Secondly, to the extent that Comparative Literature is a site of methodological innovation (and it is), such innovation is a continuing process, not a one-time promulgation of Frye’s methods (which have long since been superceded by developments in the field). Shortly after the founding of the Centre, the postmodern revolution in the humanities began, driven in large part by comparatists; moreover, that revolution has now apparently run its course, and scholars affiliated with the Centre have been in the forefront of attempts in the past decade to define new directions for theoretical inquiry. I assume that Toronto would never contemplate abandoning its departments of mathematics and statistics on the grounds that the physical and social sciences have broadly adopted their discoveries; obviously, for the continued health of those methodologies, they need core groups of faculty dedicated to their continued teaching and elaboration through further research. Comparative Literature occupies a parallel position within the humanities, and hence has a parallel need for independence, for the general methodological health of its partner disciplines.
In short, I strongly urge that the University of Toronto begin a much more thorough and transparent process to reconsider the proposed changes in the Faculty of Arts and Science. The proposals have been broadly noted by scholars across North America, and there is virtually unanimous agreement among all of us that Toronto’s reputation would be seriously damaged if the changes were to be implemented.
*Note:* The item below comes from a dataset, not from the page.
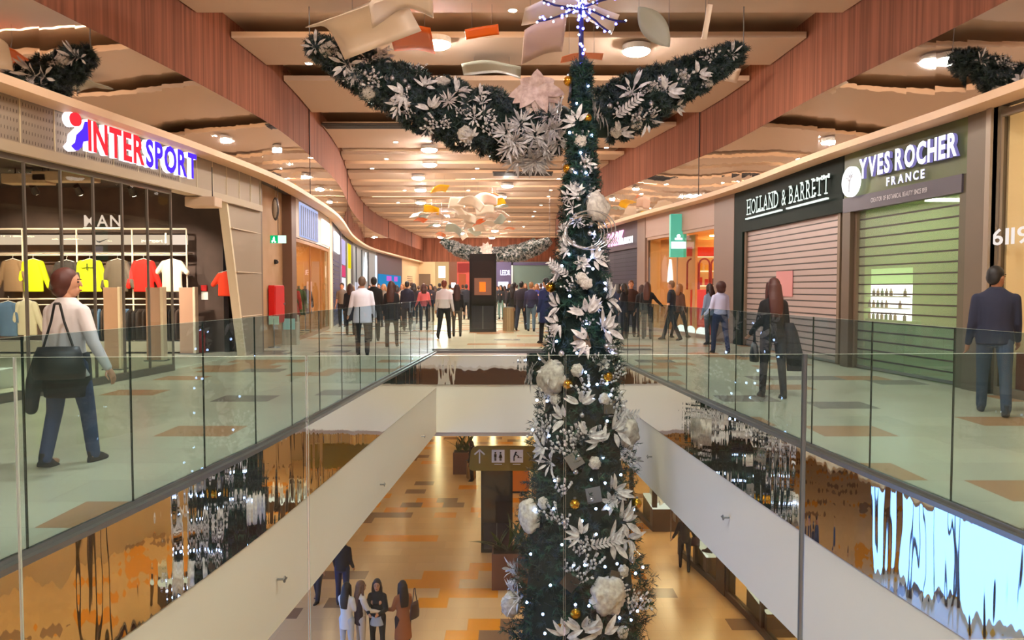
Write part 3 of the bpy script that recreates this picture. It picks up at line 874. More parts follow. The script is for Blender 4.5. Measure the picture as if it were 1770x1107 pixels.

Though we are often competitors with Toronto, none of us would like to see such a sad end to the leading role which the U of T has played in these disciplines.
Sincerely,
Daniel Fried
Assistant Professor of East Asian Studies and Comparative Literature
University of Alberta
PS: I will also be sending a formal copy of this letter by regular post to your office and the office of Dean Gertler, but am sending this first by email because of my belief in the urgency of the matter.